Tampering with The Tempest

Last night we went to see The Tempest, a new production and interpretation by Jericho House. The performance was held at St Giles Cripplegate in the heart of the City of London. The church is one of the few remaining medieval churches in this part of London. It is said that there has been a church on this spot for a thousand years. Oh and the word “Cripplegate” has nothing to do with cripples, It comes from the Anglo-Saxon “cruplegate” meaning a covered way or tunnel. But back to the play. Jericho House describe themselves as “a theatre company specialising in inventive relationships between theatre, music and performance space”. The music, which is an important part of this particular play, was well done, with a fine lute player and evocative and touching melodies.

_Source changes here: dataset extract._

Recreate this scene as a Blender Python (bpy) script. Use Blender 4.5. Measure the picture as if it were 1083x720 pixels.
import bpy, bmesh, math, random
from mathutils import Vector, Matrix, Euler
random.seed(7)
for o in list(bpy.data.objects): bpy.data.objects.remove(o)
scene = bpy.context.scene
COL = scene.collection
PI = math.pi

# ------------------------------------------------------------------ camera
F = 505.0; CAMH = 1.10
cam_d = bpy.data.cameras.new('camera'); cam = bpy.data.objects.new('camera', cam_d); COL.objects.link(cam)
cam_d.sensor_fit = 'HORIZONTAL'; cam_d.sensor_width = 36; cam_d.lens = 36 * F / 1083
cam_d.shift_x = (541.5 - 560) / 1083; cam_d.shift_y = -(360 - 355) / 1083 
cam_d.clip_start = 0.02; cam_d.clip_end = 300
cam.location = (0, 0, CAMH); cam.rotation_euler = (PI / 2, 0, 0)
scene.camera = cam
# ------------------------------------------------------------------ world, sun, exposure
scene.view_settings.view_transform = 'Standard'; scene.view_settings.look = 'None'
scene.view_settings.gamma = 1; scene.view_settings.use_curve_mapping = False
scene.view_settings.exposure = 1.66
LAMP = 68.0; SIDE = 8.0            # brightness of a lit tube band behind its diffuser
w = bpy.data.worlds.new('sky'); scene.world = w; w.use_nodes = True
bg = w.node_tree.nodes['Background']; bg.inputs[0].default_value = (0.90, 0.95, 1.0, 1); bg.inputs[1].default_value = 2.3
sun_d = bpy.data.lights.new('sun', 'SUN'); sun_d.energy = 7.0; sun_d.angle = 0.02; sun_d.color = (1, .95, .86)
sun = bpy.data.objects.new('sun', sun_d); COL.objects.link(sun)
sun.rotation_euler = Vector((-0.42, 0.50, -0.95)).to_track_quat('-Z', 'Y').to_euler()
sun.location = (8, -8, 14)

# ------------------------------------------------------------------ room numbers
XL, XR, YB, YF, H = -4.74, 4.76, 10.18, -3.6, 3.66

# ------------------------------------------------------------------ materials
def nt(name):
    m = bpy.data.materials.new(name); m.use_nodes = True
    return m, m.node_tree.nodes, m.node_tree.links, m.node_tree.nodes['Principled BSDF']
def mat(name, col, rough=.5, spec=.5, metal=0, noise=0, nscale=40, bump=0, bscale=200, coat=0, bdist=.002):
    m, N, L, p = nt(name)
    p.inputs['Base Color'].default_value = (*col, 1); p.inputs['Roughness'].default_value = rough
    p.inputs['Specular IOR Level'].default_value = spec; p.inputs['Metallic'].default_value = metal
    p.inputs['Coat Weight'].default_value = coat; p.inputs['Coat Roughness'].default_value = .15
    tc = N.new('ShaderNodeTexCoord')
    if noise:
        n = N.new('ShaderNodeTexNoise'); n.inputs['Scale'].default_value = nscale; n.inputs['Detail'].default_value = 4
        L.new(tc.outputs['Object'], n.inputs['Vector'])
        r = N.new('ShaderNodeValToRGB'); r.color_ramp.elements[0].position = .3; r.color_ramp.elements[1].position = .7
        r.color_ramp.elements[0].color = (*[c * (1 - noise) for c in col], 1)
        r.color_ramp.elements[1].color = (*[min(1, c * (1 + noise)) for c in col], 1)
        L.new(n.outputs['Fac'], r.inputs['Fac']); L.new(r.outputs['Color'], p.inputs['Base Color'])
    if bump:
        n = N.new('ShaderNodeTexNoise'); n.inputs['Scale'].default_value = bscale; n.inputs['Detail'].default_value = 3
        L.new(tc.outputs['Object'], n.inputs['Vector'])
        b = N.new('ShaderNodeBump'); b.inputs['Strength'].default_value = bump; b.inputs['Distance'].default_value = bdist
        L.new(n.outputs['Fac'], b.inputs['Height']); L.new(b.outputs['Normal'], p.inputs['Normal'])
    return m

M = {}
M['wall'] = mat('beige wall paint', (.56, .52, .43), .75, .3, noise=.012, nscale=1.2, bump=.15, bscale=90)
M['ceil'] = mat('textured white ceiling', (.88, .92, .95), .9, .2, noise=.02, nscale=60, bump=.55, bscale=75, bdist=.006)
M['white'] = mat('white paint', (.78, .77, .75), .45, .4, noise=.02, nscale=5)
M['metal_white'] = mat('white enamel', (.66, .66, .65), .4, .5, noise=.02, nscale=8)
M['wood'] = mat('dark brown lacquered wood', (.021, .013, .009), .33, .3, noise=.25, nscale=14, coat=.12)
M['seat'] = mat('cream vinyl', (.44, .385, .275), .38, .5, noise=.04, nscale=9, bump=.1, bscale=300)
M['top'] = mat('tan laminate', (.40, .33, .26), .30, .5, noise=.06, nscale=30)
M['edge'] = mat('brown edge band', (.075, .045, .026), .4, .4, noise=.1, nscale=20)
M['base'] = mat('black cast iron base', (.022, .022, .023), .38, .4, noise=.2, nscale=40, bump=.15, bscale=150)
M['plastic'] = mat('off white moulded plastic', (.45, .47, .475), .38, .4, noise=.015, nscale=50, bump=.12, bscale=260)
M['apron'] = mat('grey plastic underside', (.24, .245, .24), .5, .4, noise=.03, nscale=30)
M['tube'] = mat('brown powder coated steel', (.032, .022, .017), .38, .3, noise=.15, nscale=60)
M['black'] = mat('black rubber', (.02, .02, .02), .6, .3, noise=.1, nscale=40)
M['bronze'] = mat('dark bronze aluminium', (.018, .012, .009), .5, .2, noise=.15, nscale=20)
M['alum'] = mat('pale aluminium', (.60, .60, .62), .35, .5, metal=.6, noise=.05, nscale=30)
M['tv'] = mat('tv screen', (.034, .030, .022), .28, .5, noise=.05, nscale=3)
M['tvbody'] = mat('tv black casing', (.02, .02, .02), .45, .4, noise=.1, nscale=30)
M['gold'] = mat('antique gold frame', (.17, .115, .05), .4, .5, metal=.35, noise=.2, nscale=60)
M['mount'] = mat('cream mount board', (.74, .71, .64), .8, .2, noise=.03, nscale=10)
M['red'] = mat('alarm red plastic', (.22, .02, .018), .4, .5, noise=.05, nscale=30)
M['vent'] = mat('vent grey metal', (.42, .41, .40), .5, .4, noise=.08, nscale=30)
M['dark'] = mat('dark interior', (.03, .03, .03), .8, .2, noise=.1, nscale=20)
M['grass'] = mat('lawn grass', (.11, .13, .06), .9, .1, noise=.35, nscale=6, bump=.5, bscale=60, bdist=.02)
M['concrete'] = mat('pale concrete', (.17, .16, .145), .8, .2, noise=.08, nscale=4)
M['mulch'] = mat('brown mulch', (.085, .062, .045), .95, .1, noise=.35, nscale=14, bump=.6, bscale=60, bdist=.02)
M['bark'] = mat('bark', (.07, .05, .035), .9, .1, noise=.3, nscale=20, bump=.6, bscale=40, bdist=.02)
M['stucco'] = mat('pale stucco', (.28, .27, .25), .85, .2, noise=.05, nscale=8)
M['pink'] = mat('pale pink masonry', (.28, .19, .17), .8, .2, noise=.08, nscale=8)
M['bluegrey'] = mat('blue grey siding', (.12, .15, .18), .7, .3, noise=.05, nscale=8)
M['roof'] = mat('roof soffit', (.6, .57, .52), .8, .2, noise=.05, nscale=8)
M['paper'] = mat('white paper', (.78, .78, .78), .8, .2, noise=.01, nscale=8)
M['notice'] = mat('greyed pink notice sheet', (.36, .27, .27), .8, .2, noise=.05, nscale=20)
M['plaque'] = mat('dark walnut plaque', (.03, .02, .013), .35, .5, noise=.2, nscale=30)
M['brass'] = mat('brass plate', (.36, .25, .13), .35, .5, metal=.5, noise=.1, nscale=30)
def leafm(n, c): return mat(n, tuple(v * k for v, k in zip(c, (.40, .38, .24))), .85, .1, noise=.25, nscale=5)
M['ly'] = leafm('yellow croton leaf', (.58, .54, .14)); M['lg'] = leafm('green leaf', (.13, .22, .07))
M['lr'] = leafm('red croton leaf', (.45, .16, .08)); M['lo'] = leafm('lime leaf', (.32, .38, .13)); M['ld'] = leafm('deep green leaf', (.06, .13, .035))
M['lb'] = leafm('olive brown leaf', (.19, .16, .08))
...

But the cavernous vaulted ceiling of the church made the acoustics difficult. And there were times when I missed hearing the subtlety and beauty of the Shakespearian verse. One interesting innovation which gave the play a contemporary twist was the switching of character gender. So Ariel, who is traditionally portrayed in male form become female. Given that the part is described as ‘an airy spirit’ this wasn’t that much of a leap. Perhaps the more controversial switches were to make Prospero’s brother Antonio into a sister and the drunken butler Stephano into a lady of the night Stephanie. Did these two gender changes work? Yes, because they were also played by the same actor and therefore you had the double resonances of treachery and betrayal.